In my post of February 16, (In a Theatre Near You...), I wondered aloud if the film version of A Bridge to Terabithia would live up to the art of the Newbery Award novel. I saw the movie today with my eleven-year-old granddaughter, and the answer is, sadly, no.
There is much about the film to like. The actors who portray Jesse Arons and Leslie Burke are very good, and the supporting cast is more than able. The portrayal of Jesse as an artistic but unnoticed middle child, bullied and harried at school, is straightforward and unsentimental, and Leslie is shown as a bright, imaginative, and empathetic newcomer who beats Jesse in a foot race and leads him to the fantasy world of Terebithia as effortlessly as she introduces him to her literary parents.
What seems jarringly wrong about the film is the introduction of computer-generated characters to represent the fantasy foes the children imagine inside Terabithia. Squirrels morph into bizarre chained-draped monsters, and crows become vulture-like harpies which chase and maul Jess and Leslie in the forest. In a segment which made me wince, Jess falls from their embattled tree house and is caught by the giant loamy hand of a tree troll, who places him gently on the earth.

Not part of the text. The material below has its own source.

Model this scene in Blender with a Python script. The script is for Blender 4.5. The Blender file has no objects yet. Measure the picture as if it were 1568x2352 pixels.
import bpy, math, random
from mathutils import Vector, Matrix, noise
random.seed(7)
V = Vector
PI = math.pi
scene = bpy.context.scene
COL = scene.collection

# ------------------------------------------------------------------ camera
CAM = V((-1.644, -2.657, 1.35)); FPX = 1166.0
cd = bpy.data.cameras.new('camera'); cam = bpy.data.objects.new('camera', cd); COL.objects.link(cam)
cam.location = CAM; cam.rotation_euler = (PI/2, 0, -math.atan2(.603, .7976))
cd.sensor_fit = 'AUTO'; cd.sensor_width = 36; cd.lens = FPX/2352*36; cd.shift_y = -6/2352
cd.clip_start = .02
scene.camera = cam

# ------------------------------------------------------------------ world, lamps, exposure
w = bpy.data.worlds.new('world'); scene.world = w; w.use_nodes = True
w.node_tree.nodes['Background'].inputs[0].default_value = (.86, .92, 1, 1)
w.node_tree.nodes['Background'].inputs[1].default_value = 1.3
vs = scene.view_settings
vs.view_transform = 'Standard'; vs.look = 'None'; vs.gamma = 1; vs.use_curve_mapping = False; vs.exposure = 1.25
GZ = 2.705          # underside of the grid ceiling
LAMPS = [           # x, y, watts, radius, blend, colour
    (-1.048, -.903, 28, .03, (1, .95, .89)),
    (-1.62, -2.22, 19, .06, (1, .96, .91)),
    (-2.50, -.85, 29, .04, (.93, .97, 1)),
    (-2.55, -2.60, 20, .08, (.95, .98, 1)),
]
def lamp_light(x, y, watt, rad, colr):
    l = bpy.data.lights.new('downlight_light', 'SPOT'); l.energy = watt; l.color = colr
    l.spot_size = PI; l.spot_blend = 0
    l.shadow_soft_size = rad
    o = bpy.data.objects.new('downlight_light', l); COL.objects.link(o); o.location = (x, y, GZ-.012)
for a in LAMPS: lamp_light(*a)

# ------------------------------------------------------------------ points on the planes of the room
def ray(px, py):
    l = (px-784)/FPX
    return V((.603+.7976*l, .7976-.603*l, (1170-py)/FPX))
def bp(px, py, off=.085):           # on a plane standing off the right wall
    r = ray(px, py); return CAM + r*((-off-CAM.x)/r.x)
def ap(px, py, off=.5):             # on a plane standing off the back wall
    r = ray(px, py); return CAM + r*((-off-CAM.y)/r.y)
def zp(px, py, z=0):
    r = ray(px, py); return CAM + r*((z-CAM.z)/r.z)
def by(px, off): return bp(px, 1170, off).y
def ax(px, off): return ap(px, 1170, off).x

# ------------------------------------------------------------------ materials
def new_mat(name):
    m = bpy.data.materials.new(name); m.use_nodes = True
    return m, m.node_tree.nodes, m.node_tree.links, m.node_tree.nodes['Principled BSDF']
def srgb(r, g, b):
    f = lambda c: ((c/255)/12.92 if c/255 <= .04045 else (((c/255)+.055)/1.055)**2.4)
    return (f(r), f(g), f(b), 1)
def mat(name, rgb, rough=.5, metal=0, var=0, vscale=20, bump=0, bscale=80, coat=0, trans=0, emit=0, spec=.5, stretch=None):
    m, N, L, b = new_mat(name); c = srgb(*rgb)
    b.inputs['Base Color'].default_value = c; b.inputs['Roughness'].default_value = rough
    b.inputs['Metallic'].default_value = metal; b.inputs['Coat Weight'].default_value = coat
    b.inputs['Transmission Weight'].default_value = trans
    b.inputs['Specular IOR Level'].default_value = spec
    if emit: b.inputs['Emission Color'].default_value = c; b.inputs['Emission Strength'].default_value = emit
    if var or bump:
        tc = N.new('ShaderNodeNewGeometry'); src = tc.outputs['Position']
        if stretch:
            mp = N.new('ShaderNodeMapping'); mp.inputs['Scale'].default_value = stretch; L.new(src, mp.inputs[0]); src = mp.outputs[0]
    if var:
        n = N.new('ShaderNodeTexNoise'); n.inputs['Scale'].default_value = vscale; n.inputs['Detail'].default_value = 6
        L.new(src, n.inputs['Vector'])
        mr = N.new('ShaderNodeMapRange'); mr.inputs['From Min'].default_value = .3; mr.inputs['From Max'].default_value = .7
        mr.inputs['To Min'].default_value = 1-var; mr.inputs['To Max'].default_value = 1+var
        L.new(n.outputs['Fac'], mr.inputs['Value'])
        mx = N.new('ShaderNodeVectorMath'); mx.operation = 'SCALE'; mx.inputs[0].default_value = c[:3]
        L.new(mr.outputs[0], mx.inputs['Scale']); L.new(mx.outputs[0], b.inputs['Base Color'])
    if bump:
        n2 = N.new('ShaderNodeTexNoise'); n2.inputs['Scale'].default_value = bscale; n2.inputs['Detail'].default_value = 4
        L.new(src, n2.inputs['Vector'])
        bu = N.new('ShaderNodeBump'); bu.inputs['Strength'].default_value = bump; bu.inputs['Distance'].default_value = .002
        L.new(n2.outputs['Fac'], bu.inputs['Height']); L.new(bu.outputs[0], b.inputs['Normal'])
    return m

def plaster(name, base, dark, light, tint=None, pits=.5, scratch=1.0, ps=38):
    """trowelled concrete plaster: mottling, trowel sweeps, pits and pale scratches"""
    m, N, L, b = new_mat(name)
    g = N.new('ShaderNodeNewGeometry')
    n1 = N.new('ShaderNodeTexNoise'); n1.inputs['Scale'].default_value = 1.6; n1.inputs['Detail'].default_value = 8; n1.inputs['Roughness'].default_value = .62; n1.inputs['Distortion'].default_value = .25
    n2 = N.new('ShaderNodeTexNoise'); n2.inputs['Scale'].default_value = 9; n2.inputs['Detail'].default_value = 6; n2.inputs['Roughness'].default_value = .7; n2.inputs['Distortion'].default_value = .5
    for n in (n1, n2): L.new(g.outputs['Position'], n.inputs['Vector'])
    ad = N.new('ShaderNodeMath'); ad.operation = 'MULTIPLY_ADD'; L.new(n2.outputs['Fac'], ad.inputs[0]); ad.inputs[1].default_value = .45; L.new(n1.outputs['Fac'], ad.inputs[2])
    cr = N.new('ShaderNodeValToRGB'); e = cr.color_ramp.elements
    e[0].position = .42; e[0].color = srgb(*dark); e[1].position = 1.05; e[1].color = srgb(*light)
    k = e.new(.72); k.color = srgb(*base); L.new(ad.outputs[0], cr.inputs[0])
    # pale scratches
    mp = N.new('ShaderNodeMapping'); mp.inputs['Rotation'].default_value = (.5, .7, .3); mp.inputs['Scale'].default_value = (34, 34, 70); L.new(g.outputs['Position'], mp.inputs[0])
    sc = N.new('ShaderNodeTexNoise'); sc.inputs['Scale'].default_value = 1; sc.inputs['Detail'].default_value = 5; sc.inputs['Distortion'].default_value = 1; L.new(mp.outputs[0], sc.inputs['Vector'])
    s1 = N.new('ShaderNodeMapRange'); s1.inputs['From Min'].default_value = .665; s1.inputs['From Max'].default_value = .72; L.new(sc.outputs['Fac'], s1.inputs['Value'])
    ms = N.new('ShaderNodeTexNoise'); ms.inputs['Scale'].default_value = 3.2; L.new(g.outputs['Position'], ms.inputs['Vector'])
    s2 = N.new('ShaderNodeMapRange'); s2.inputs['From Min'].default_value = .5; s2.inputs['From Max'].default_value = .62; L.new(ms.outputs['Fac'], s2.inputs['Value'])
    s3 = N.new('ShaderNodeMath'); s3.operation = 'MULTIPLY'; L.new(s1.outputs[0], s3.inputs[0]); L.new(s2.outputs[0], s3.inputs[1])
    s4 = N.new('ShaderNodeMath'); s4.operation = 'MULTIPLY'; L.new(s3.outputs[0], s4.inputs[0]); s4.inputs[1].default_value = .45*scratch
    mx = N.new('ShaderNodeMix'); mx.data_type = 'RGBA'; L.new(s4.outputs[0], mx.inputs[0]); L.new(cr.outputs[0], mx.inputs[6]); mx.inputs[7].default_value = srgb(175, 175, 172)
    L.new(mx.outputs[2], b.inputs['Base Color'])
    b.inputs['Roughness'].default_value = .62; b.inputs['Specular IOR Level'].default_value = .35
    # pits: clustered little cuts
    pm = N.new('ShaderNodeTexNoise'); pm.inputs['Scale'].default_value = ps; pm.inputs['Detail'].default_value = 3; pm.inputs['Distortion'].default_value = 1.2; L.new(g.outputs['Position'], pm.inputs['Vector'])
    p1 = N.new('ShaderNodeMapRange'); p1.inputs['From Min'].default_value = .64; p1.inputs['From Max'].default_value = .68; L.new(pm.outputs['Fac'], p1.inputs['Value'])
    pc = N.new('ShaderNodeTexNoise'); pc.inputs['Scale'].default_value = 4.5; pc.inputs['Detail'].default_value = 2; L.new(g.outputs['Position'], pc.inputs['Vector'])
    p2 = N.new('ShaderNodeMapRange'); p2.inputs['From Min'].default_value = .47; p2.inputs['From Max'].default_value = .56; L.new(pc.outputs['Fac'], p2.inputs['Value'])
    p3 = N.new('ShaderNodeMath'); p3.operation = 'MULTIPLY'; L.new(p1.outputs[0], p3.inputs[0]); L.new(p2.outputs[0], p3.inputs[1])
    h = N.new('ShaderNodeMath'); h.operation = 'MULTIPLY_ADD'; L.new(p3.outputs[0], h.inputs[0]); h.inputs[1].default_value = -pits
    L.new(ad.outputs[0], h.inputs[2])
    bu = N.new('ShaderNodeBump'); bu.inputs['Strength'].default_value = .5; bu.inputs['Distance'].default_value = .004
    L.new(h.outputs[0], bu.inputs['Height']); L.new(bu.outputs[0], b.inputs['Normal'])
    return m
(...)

Thinking I might be the only one bothered by these scenes, I looked up some reviews. I'm not. In Ty Burr's review in The Boston Globe he says,
Bridge to Terabithia is an ungainly, sometimes off-putting fusion of rural tweenhood and computer-generated fantasy.
A WalMart Middle Earth.
Jess and Leslie deserve better.
I know. I know. Fantasy action which takes place inside the characters' heads is hard to represent in film. Watching two kids shadow fight with invisible foes doesn't make for exciting movie action. The movie
Chronicles of Narnia set the bar for fantasy spectacle. I
know. Nonetheless, these segments just don't feel right within the flow of the story. As reviewer Melinda Ennis aptly put it, the computer foes "look like rejects from one of Jackson's Hobbit films."
I really hate to knock Walden Media, because they are one of the few film makers who attempt to make movies from quality children's novels such as
Because of Winn-Dixie, Hoot, and
Holes. Nonetheless, such novels have strong story lines that need no Hollywood cutesiness, gizmos, or sight gags to sweeten the mix.
But this is a story about two isolated people who connect as friends, and one of them dies. Leslie dies in a sudden and meaningless tragedy, and Jess has to find his way to some peace with himself for not being there, for not keeping the tragedy from happening. In the novel he passes the way into Terabithia on to his little sister Maybelle as a tribute to Leslie, and we know Jess is going to be all right.
If the film had ended that way, I might have seen the CGI elements in the midsection as perhaps an acceptable cinematic device. But it ends as Jess escorts May Belle across the bridge with the earthy troll and the mega-munchkins of Terabithia waving and beckoning, and oh, yeah, crowns popping onto their heads most magically. I'm reminded of the old commercial where the football player scores the winning TD and says, "NOW I'm going to
DISNEYWORLD!!"
It would have been enough if the movie just ended with Jess leading May Belle across the bridge to Terabithia. It would have been enough just to know that the value of imagination and the power of friendship abide.
Maybe if a child hasn't read the book it's worth the price of a ticket to see the main story line, which states this theme admirably.
But, hey, that's just me. I'd like to hear what you all think.